The proposed rule outlines a broad definition of “brokers” to include any party facilitating cryptocurrency sales while having knowledge about the seller and the transaction. It also defines “digital assets” as a “digital representation of value” recorded on a cryptographically secured distributed ledger or similar technology. These definitions are in line with the language contained in the Infrastructure Investment and Jobs Act, providing a legal basis for the proposed regulations.

The Senators expressed their alarm over the self-imposed two-year delay in implementing the rule, arguing that this postponement contradicts the directives of the bipartisan Infrastructure Investment and Jobs Act. The delay could potentially lead to a significant loss in tax revenue, estimated to be billions of dollars in the initial years of implementation, according to the Joint Committee on Taxation. Moreover, the delay offers an extended window for crypto industry lobbyists to undermine the administration’s efforts to establish basic reporting requirements, at a time when there’s already opposition to the recently enacted reporting mandates.

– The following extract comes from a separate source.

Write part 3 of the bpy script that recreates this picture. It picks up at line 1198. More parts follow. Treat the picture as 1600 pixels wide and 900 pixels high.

Senator Warren highlighted the broader implications of the delayed rule on October 11, referring to cryptocurrency as a “not-so-secret financial weapon” used by Hamas amidst its conflict with Israel. The urgency for implementing crypto tax rules also ties into global concerns regarding the misuse of cryptocurrencies for illicit activities.

In light of the concerns raised, the Senators urged the Treasury Department and the IRS to expedite the implementation of the proposed rule to uphold tax law integrity, ensure clarity for law-abiding taxpayers, and secure crucial tax revenue from a largely unregulated crypto sector. They have requested an update on the efforts towards this goal by October 24, 2023.